Despite her involvement in a multi-million pound enterprise, Nosheen's personal life was chaotic. Her landlords described a constant battle to get her to pay the £750 monthly rent, with arrears climbing to nearly £9,000. She lived in what they called "squalor," with properties damaged by pets and filled with rubbish. Remarkably, when a court ordered her to pay the outstanding rent within 24 hours, she produced the entire sum in cash the next day—a detail that made sense only in hindsight.
The Pakistan-UK Drug Pipeline
According to organised crime expert Gary Carroll of Claymore Advisory Group, this case highlights a "very well established pipeline" for heroin smuggling from Pakistan to the UK. While most UK heroin originates in Afghanistan, a significant southern route runs through Pakistan. The drugs are often shipped from ports like Karachi, travelling a long maritime route around Africa before arriving at major UK ports like Southampton, London Gateway, and Felixstowe.
"These organised crime groups in Pakistan have family ties to many cities including Bradford," Mr Carroll explained. "It helps to form part of an established pipeline. It means they don't have to trust other crime groups; it's a lot easier to trust those linked through family." This network explains why hubs like Bradford and Birmingham, with large South Asian communities, are key distribution points.
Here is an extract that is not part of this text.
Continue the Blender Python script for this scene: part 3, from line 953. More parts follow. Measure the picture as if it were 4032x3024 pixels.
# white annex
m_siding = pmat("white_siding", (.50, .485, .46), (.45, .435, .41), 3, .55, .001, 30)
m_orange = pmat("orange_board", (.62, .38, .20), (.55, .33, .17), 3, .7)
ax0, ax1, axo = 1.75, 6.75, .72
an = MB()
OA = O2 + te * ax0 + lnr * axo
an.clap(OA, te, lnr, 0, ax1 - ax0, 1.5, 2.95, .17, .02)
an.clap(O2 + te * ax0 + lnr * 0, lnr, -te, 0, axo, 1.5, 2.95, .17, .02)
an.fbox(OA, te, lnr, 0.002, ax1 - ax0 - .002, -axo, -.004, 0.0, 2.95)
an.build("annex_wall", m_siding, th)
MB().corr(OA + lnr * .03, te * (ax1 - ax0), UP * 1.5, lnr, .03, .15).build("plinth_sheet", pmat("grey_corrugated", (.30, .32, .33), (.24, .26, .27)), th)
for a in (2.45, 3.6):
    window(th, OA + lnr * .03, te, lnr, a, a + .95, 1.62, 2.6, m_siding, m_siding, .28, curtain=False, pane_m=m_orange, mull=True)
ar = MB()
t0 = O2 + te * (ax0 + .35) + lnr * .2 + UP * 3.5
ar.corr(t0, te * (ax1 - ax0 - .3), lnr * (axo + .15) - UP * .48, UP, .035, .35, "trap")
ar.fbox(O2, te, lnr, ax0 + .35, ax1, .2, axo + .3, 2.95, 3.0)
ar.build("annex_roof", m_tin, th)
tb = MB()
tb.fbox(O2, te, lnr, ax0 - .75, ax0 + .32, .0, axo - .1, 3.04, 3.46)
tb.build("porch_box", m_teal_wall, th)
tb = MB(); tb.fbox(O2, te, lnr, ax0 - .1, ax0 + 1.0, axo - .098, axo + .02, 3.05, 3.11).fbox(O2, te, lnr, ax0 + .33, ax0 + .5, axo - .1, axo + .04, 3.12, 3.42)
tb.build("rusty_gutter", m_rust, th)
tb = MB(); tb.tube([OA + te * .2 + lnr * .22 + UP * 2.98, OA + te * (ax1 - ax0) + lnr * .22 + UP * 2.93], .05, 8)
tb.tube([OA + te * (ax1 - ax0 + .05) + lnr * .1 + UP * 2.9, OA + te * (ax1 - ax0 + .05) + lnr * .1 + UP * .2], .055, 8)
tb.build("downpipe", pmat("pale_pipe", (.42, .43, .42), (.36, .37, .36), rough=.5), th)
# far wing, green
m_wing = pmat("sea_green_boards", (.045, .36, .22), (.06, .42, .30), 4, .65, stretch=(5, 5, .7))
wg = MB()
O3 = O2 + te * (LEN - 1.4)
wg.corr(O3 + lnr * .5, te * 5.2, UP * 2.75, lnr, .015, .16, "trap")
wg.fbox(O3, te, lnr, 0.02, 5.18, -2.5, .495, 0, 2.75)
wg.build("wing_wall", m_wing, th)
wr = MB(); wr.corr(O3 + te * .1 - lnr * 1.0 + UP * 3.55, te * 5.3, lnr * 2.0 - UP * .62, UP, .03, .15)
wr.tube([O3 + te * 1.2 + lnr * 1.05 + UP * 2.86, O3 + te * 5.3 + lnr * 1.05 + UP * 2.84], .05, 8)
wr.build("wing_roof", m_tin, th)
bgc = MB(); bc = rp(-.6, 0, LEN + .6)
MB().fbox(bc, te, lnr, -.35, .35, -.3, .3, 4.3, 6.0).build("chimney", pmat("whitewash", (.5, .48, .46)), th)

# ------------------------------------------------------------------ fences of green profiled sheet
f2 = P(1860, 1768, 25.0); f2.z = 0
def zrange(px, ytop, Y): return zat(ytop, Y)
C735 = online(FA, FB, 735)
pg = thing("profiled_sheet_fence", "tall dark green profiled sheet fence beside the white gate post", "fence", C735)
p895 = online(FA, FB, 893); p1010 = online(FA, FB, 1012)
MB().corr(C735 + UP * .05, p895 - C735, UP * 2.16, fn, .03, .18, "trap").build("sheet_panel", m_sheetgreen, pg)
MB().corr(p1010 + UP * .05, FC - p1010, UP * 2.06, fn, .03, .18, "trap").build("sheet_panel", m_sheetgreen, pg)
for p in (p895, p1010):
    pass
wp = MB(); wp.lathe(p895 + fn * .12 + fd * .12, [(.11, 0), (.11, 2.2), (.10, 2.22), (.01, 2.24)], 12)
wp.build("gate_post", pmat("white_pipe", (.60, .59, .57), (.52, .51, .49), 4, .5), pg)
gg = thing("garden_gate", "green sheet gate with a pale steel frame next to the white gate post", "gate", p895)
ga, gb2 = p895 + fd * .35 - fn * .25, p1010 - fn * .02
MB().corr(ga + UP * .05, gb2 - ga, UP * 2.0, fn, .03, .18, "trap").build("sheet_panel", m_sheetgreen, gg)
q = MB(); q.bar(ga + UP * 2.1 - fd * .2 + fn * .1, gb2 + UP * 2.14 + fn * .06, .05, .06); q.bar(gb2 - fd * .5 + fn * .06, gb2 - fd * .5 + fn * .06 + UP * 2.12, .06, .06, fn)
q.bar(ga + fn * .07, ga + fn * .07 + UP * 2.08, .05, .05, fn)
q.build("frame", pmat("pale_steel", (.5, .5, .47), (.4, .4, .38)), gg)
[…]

At Bradford Crown Court, Sidrah Nosheen was sentenced to 21 years and six months in prison. The NCA confirmed her central involvement in the conspiracy. For her former neighbours, the revelation was surreal. One recalled her as an "ordinary woman" who once cooked them a curry, utterly unaware that a multi-million pound narcotics empire was operating next door. The case stands as a stark reminder of how organised crime can embed itself within the most ordinary of communities.